* Given instruction:
Output every line of the data exactly as it appears.
═════ Given information
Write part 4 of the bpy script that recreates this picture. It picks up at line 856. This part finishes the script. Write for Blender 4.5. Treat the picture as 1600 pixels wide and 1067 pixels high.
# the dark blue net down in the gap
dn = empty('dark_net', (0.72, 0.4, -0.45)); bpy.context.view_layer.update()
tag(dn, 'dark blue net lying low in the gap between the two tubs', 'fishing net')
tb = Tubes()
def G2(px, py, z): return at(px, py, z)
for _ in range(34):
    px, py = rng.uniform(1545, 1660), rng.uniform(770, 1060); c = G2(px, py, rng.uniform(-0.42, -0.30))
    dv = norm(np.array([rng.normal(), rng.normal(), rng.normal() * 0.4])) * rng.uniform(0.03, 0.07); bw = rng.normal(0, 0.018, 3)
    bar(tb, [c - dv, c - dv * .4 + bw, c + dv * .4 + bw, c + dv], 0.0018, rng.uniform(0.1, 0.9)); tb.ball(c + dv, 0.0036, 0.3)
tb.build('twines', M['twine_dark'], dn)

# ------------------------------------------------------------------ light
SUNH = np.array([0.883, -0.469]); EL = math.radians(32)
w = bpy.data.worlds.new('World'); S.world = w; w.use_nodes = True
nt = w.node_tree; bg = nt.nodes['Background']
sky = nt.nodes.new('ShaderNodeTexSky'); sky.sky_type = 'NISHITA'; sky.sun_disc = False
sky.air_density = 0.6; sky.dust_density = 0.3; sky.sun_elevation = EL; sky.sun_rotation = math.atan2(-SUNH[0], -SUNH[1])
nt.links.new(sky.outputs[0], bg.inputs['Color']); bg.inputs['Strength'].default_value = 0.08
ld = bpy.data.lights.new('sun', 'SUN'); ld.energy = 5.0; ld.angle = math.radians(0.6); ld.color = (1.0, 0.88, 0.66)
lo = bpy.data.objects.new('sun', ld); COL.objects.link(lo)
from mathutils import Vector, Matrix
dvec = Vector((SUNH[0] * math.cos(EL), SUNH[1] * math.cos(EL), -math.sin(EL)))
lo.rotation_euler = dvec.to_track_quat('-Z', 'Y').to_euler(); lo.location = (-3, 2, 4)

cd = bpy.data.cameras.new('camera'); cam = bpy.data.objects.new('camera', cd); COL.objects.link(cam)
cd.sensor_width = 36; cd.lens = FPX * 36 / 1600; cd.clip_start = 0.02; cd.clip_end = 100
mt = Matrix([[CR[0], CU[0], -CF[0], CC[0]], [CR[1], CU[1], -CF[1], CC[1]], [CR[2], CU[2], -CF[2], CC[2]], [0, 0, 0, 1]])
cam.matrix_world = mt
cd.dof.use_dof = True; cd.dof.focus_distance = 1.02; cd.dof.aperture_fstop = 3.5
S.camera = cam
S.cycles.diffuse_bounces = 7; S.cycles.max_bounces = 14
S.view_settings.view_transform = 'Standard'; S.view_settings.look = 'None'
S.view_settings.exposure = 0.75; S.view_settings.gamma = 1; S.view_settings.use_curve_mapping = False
══════════
* Written answer:
Write part 4 of the bpy script that recreates this picture. It picks up at line 856. This part finishes the script. Write for Blender 4.5. Treat the picture as 1600 pixels wide and 1067 pixels high.
# the dark blue net down in the gap
dn = empty('dark_net', (0.72, 0.4, -0.45)); bpy.context.view_layer.update()
tag(dn, 'dark blue net lying low in the gap between the two tubs', 'fishing net')
tb = Tubes()
def G2(px, py, z): return at(px, py, z)
for _ in range(34):
    px, py = rng.uniform(1545, 1660), rng.uniform(770, 1060); c = G2(px, py, rng.uniform(-0.42, -0.30))
    dv = norm(np.array([rng.normal(), rng.normal(), rng.normal() * 0.4])) * rng.uniform(0.03, 0.07); bw = rng.normal(0, 0.018, 3)
    bar(tb, [c - dv, c - dv * .4 + bw, c + dv * .4 + bw, c + dv], 0.0018, rng.uniform(0.1, 0.9)); tb.ball(c + dv, 0.0036, 0.3)
tb.build('twines', M['twine_dark'], dn)

# ------------------------------------------------------------------ light
SUNH = np.array([0.883, -0.469]); EL = math.radians(32)
w = bpy.data.worlds.new('World'); S.world = w; w.use_nodes = True
nt = w.node_tree; bg = nt.nodes['Background']
sky = nt.nodes.new('ShaderNodeTexSky'); sky.sky_type = 'NISHITA'; sky.sun_disc = False
sky.air_density = 0.6; sky.dust_density = 0.3; sky.sun_elevation = EL; sky.sun_rotation = math.atan2(-SUNH[0], -SUNH[1])
nt.links.new(sky.outputs[0], bg.inputs['Color']); bg.inputs['Strength'].default_value = 0.08
ld = bpy.data.lights.new('sun', 'SUN'); ld.energy = 5.0; ld.angle = math.radians(0.6); ld.color = (1.0, 0.88, 0.66)
lo = bpy.data.objects.new('sun', ld); COL.objects.link(lo)
from mathutils import Vector, Matrix
dvec = Vector((SUNH[0] * math.cos(EL), SUNH[1] * math.cos(EL), -math.sin(EL)))
lo.rotation_euler = dvec.to_track_quat('-Z', 'Y').to_euler(); lo.location = (-3, 2, 4)

cd = bpy.data.cameras.new('camera'); cam = bpy.data.objects.new('camera', cd); COL.objects.link(cam)
cd.sensor_width = 36; cd.lens = FPX * 36 / 1600; cd.clip_start = 0.02; cd.clip_end = 100
mt = Matrix([[CR[0], CU[0], -CF[0], CC[0]], [CR[1], CU[1], -CF[1], CC[1]], [CR[2], CU[2], -CF[2], CC[2]], [0, 0, 0, 1]])
cam.matrix_world = mt
cd.dof.use_dof = True; cd.dof.focus_distance = 1.02; cd.dof.aperture_fstop = 3.5
S.camera = cam
S.cycles.diffuse_bounces = 7; S.cycles.max_bounces = 14
S.view_settings.view_transform = 'Standard'; S.view_settings.look = 'None'
S.view_settings.exposure = 0.75; S.view_settings.gamma = 1; S.view_settings.use_curve_mapping = False